RECORDS SHOWN.
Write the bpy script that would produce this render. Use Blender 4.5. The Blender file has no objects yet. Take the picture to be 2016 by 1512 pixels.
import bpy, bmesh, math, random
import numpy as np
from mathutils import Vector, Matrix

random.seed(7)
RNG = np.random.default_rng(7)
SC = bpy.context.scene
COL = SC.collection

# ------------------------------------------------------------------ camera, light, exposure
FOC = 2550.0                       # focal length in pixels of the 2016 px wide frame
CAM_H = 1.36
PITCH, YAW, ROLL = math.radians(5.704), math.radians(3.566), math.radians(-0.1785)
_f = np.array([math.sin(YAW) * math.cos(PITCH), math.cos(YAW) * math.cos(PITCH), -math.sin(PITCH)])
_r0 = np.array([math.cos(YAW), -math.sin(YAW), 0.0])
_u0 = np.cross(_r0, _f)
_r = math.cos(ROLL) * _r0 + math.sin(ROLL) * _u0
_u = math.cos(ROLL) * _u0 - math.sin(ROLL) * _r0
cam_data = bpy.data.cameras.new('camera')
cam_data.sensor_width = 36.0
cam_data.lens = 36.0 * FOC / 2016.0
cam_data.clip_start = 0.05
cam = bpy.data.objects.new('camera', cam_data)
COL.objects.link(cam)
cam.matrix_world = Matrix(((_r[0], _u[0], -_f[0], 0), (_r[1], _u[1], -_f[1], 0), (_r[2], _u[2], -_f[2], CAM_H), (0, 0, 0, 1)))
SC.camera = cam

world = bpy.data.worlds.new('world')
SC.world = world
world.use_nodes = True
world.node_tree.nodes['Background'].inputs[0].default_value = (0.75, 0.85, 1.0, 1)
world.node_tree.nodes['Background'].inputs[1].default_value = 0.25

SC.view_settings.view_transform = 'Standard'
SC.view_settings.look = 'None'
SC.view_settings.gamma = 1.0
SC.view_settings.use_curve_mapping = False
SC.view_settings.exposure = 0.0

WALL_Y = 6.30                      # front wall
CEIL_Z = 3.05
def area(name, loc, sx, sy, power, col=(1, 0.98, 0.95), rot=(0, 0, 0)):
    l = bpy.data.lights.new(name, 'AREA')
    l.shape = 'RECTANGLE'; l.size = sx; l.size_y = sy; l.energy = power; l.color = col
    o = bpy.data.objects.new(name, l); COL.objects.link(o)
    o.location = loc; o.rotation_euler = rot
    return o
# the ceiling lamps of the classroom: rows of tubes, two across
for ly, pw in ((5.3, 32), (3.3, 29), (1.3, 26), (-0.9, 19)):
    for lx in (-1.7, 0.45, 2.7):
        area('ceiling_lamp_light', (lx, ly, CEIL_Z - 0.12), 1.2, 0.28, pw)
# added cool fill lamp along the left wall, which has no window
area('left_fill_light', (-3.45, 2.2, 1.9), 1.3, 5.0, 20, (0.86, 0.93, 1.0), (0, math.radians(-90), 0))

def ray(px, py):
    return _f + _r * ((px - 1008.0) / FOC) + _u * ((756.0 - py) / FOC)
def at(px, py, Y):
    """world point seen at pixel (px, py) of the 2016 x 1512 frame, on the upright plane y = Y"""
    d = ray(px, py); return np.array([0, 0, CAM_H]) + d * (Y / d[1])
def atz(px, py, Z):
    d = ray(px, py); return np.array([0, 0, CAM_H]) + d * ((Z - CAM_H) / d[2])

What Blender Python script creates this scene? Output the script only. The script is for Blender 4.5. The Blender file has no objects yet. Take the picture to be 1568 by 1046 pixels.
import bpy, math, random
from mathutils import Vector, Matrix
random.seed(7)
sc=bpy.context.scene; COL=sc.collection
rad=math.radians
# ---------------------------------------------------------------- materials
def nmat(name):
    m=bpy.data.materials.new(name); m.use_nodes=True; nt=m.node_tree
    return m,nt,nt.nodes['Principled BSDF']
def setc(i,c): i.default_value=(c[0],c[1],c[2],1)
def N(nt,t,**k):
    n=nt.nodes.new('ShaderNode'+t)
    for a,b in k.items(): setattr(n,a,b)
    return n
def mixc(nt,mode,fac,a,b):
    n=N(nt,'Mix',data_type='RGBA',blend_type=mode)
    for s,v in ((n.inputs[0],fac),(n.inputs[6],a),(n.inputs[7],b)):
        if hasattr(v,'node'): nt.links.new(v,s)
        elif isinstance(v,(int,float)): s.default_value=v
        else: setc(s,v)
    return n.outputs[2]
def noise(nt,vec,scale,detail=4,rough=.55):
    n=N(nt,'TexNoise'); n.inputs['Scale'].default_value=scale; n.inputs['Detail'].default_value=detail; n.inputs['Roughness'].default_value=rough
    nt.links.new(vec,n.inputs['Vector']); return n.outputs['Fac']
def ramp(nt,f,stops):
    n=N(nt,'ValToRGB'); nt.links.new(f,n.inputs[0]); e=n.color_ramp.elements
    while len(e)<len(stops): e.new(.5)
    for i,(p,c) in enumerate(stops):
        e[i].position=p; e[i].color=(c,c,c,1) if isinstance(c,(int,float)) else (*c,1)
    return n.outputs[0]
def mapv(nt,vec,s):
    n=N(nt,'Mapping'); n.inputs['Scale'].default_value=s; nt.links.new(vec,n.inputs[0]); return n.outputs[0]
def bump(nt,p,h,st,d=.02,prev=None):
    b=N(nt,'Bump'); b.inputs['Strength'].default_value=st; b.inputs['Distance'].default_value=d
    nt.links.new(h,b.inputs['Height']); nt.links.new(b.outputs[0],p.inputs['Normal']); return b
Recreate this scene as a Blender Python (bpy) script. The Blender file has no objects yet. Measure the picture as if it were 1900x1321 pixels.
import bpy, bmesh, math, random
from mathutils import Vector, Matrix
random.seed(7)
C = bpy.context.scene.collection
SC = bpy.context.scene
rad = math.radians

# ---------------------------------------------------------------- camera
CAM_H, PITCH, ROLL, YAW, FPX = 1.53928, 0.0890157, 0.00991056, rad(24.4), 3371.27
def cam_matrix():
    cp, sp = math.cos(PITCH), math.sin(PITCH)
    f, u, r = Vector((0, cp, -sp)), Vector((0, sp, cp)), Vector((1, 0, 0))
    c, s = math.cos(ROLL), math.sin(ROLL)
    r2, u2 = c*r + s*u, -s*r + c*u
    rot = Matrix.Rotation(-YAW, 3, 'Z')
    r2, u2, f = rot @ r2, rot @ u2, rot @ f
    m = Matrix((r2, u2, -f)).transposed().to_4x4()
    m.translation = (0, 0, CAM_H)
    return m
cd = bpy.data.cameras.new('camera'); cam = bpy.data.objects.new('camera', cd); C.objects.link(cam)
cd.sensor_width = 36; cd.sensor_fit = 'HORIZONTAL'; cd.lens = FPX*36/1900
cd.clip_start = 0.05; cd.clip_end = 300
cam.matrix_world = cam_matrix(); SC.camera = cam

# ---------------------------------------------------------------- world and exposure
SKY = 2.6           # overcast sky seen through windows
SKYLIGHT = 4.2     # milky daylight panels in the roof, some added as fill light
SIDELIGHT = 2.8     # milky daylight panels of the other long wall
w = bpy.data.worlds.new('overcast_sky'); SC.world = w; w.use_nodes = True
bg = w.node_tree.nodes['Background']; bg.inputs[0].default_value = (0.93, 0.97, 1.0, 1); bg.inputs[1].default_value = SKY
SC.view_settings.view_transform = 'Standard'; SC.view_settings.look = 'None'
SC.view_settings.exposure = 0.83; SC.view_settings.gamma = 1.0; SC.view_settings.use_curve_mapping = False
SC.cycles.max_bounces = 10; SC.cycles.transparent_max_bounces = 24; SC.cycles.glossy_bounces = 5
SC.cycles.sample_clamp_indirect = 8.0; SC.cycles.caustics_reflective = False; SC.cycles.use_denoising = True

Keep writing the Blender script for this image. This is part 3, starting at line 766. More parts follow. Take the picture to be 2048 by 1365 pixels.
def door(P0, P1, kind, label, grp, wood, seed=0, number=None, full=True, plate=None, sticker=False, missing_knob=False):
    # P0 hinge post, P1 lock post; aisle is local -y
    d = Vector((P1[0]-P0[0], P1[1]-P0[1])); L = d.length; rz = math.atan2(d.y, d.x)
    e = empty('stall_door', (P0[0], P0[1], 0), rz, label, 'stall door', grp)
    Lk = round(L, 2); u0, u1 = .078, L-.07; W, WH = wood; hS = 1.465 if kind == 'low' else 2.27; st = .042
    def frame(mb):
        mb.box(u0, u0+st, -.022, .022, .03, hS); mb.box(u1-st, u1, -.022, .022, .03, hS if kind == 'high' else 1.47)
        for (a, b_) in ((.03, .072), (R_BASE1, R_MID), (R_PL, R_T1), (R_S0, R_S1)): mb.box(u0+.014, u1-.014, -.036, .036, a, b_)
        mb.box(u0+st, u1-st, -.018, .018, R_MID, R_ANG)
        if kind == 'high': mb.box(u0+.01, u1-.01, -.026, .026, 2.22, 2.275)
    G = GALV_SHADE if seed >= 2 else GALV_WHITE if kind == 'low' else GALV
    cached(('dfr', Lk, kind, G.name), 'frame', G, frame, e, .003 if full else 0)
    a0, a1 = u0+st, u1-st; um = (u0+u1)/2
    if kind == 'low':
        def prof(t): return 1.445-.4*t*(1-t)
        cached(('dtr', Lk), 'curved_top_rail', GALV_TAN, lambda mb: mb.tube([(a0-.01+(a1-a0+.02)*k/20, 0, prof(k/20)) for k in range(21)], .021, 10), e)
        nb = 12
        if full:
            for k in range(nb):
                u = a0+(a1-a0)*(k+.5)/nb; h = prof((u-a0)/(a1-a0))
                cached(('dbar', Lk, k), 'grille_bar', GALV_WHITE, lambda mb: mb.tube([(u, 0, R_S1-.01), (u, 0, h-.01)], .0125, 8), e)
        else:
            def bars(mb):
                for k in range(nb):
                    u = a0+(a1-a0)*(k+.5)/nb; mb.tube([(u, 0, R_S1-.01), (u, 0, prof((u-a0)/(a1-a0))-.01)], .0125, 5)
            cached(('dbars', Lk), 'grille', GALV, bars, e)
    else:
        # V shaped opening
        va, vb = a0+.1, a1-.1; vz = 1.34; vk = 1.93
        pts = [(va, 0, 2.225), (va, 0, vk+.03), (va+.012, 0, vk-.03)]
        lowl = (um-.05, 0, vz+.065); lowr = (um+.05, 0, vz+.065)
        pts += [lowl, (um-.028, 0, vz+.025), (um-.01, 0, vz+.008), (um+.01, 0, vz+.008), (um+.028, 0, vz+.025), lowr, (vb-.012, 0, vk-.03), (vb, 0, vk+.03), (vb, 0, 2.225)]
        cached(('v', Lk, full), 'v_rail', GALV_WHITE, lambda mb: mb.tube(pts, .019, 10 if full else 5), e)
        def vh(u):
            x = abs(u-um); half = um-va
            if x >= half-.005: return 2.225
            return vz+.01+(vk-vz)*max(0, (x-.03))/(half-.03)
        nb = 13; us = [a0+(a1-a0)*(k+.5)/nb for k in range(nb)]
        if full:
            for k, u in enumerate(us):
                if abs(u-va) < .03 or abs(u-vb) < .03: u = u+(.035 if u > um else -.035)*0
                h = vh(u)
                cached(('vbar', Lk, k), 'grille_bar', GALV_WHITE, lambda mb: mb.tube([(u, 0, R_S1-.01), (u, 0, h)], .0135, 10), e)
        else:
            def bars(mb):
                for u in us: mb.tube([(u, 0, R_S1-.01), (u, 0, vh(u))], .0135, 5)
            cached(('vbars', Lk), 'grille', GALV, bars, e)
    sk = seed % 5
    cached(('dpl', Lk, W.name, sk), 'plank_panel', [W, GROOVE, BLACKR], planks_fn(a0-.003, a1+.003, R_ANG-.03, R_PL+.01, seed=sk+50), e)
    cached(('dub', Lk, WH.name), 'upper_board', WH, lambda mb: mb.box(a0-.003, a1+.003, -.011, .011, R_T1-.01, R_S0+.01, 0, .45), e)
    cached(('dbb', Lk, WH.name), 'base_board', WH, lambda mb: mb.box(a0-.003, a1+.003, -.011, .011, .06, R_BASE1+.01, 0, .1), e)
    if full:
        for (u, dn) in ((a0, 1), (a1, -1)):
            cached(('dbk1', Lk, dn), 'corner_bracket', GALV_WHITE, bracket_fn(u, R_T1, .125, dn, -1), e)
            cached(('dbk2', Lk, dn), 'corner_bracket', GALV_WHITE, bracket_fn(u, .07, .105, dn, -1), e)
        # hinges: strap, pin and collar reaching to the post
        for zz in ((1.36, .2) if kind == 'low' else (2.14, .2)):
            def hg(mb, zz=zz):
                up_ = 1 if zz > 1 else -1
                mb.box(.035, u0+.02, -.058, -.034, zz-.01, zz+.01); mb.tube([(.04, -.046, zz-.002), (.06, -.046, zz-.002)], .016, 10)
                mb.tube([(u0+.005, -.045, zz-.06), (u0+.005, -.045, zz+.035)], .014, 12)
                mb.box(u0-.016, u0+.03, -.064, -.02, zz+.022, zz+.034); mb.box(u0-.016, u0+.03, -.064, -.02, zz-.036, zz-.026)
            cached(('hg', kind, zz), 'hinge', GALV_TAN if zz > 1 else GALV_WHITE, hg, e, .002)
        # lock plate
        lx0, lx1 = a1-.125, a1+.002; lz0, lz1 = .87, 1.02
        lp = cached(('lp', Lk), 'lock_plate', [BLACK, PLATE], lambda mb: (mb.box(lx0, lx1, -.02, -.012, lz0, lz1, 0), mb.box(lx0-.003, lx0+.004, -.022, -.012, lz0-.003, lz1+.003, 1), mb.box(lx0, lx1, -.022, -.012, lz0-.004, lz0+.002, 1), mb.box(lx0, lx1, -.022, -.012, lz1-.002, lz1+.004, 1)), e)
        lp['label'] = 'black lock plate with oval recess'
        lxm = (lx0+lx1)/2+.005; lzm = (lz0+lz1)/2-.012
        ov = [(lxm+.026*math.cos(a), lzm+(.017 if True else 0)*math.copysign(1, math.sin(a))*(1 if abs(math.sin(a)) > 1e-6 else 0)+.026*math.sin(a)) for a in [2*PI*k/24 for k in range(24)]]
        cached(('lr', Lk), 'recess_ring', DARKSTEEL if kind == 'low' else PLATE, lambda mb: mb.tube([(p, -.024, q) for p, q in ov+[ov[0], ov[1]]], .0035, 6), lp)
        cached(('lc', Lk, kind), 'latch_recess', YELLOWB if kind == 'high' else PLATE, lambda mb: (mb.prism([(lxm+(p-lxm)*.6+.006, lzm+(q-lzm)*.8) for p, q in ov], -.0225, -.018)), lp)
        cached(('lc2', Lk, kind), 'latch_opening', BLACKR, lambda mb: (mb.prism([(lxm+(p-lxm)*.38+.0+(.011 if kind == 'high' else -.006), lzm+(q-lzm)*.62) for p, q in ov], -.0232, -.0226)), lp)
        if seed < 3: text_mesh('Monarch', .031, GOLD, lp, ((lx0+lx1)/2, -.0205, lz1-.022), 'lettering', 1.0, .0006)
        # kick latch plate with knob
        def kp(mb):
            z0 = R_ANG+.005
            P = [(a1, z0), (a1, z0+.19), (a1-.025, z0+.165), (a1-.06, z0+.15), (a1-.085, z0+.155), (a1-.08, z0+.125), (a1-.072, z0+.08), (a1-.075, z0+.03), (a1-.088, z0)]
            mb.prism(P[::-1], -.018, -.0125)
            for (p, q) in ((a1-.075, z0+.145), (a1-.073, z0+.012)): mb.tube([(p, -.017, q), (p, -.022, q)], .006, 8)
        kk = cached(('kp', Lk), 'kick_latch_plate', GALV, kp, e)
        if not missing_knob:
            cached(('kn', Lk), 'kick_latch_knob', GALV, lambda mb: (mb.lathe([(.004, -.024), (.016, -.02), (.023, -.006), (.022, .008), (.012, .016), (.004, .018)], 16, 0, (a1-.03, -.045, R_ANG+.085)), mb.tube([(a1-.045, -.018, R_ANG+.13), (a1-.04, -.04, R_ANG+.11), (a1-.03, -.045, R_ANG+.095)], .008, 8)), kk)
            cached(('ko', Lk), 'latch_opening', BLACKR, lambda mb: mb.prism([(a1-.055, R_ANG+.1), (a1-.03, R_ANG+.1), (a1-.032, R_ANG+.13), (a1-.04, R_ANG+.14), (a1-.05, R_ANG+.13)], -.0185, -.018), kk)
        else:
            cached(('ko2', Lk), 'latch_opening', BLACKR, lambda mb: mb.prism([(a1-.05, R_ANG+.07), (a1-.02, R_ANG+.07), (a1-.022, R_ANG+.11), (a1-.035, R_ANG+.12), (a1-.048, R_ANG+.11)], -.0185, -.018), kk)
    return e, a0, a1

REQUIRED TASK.
Starting at the first line of the data above, please restate word for word every line up to and including the one that holds "COL = SC.collection", and add nothing else.

WORKED ANSWER.
Write the bpy script that would produce this render. Use Blender 4.5. The Blender file has no objects yet. Take the picture to be 2016 by 1512 pixels.
import bpy, bmesh, math, random
import numpy as np
from mathutils import Vector, Matrix

random.seed(7)
RNG = np.random.default_rng(7)
SC = bpy.context.scene
COL = SC.collection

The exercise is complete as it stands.